Remembering the Sailmaker and Fifth Quarter Restaurants

Sunday, November 13, 2016 - by Harmon Jolley
Match cover featuring the Sailmaker
Match cover featuring the Sailmaker

Mention Shoney’s Big Boy to practically anyone who lived in Chattanooga in the 1960’s, and recollections will be shared of meals after church or football games, or as a date night dining destination.  Restaurateur Alex "Shoney" Schoenbaum became a Shoney’s franchisee in 1952 in West Virginia.  Soon, Shoney’s Big Boy hamburgers and other menu items were served in many cities including Chattanooga.  Mr.
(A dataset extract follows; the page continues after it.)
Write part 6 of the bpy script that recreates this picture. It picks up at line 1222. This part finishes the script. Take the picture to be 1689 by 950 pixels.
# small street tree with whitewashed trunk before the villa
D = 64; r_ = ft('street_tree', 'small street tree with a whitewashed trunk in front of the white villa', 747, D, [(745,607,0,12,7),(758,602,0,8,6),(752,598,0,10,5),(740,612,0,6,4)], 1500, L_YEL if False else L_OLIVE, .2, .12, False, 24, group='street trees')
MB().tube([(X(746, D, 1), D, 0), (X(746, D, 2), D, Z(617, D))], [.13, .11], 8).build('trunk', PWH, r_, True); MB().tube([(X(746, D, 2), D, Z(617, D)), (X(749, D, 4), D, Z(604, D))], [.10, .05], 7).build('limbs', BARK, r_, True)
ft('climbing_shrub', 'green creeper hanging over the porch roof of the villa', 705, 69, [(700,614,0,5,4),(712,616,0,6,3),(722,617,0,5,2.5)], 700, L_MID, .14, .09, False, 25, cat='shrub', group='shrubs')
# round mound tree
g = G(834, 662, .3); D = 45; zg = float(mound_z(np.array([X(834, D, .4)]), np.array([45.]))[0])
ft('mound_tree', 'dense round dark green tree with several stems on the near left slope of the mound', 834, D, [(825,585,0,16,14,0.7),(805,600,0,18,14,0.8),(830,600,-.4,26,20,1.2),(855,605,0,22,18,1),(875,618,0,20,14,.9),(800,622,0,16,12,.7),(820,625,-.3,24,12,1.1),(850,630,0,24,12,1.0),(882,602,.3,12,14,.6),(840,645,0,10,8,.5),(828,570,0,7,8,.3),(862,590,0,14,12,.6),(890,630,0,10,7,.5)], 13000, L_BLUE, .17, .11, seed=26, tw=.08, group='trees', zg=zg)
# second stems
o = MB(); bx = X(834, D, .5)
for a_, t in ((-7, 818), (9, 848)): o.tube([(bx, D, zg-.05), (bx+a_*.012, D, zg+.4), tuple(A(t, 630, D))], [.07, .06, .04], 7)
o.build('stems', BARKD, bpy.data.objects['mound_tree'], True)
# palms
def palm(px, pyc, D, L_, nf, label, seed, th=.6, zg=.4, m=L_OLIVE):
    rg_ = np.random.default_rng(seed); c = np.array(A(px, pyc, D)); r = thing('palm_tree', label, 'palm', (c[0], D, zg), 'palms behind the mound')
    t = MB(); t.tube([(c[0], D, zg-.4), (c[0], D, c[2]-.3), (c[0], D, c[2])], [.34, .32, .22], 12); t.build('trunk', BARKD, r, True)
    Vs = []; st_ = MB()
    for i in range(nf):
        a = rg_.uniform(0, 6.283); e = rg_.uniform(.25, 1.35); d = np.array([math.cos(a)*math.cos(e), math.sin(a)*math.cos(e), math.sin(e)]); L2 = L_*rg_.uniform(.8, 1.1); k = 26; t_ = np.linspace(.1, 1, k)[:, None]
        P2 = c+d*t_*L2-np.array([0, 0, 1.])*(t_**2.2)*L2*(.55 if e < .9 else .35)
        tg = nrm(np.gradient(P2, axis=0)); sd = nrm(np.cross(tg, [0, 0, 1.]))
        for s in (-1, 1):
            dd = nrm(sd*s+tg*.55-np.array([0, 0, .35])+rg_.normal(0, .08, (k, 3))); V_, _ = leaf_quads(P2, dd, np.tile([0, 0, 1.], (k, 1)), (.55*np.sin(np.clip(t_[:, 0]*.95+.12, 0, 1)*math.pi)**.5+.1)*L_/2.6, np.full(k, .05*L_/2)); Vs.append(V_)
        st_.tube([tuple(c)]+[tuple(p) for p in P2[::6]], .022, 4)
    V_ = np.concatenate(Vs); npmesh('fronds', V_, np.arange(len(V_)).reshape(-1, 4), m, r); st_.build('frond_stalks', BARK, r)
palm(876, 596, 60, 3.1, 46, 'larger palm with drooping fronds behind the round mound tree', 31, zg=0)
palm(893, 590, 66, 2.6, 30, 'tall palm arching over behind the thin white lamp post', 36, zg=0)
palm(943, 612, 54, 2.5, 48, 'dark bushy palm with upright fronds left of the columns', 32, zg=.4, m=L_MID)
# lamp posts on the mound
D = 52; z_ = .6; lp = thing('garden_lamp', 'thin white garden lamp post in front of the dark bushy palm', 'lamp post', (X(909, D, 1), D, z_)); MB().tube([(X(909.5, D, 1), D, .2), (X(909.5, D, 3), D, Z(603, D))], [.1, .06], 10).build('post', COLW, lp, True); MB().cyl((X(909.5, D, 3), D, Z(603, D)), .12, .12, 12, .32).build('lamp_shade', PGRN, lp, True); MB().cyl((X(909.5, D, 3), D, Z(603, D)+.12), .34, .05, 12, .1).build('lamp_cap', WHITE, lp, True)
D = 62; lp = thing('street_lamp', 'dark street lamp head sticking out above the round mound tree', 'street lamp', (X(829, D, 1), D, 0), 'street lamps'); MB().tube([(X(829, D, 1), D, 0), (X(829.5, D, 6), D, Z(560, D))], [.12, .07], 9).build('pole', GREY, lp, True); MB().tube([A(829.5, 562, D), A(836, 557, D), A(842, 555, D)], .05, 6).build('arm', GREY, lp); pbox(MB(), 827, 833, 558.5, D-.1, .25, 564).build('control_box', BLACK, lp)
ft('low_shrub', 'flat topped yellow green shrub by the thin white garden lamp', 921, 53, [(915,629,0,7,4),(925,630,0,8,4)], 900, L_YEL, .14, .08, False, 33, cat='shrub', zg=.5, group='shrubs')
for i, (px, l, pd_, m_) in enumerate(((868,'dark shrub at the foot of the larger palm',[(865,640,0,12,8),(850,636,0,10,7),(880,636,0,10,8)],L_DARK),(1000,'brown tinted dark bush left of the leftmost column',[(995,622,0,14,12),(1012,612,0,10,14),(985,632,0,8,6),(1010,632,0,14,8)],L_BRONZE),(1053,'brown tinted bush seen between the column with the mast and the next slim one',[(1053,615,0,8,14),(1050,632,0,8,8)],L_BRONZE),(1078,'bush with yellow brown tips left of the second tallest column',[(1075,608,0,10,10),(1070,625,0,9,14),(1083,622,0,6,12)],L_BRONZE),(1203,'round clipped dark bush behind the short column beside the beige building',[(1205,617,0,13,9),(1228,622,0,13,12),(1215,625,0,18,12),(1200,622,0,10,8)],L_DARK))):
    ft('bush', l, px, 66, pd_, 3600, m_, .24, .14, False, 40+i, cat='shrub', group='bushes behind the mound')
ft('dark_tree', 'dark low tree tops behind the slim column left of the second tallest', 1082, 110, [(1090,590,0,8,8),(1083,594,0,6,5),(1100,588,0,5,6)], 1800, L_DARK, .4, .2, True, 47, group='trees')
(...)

Schoenbaum sometimes appeared on stage as a sponsor in the 1960’s when the Chattanooga Symphony performed for area school groups at the Memorial Auditorium.

Shoney’s became the Big Boy chain’s largest franchisee but later operated without the Big Boy name.  Raymond Danner acquired Shoney’s in 1971 and the company went public the same year.  In order to diversify, Shoney’s began other restaurant brands with their own cuisines.  Captain D’s began in 1969 as a fast seafood format.  Two casual dining brands, the Sailmaker and Fifth Quarter, became part of Shoney’s family along with Shoney’s Inns which served an increasingly mobile population.

The Sailmaker opened in Chattanooga in 1977 on Brainerd Road near the Spring Creek Road intersection.  This was the fourth Sailmaker joining others in Birmingham, Nashville, and Jacksonville. 

Staffing the new restaurant wasn’t limited to the usual interviews of those with cooking or serving experience.  The Sailmaker wait staff was encouraged to dress as celebrities.   In a June 12, 1977 Chattanooga News-Free Press  article on the Sailmaker, the restaurant manager asked “Where else can you get a good meal in six or eight different settings and have Captain Hook, Superman or Alice in Wonderland stop by every few minutes to make sure everything is okay?”  Some members of the wait staff also dressed as Groucho Marx and Liza Minelli.

Menu items at the Sailmaker included seafood such as crab, flounder, lobster and Shrimp Tempura.  The menu also featured steak choices of filet mignon, prime rib, and sirloin.  In keeping with the Hollywood theme, the salad bar was housed in a boat resembling the African Queen.  A local touch was a jail cell from the old Hamilton County jail.

In 1982, the Sailmaker was converted to a Fifth Quarter Steak House.   In an interview reported in the October 7, 1982 Chattanooga Times, a Shoney’s official said, “We’ve found the Fifth Quarter to be more acceptable, especially in a beef town such as Chattanooga.”  The menu did contain seafood choices but was tipped more towards steak.  The Fifth Quarter had an enormous salad bar that was twice the size of the African Queen in the Sailmaker.

A Shoney’s Inn was located near the Sailmaker/Fifth Quarter site for several years.  Both the restaurant and the inn eventually closed as the construction of Hamilton Place Mall replaced Eastgate as the shopping center of choice.

There is not a lot of reference material available on the local Sailmaker and Fifth Quarter.  If you have memories of these restaurants, particularly if you once worked as one of the “celebrity” wait staff, please share your memories by sending me an e-mail at jolleyh@bellsouth.net.  I’ll post some of the responses as updates to this article.

Memories of Readers

I was a server at Sailmaker/Fifth Quarter.  My service spanned from 1981 – 1984, but I don’t remember dates exactly.  We had Dorothy from the Wizard of Oz, a clown, cowboys, and all kinds of others.  For most of the time at Sailmaker, I was Pocahontas, even though my costume was more a Southwest Native American dress.  I wore long braids, and a feather hanging in one of the braids.  My character didn’t speak any more than necessary, since she probably didn’t know English.  It was usually well received by my guests.  During the last month of Sailmaker, we all changed costumes and characters frequently for fun.  I was even a cheerleader for a few days.  We had more fun than a lot of restaurant jobs I had before and after.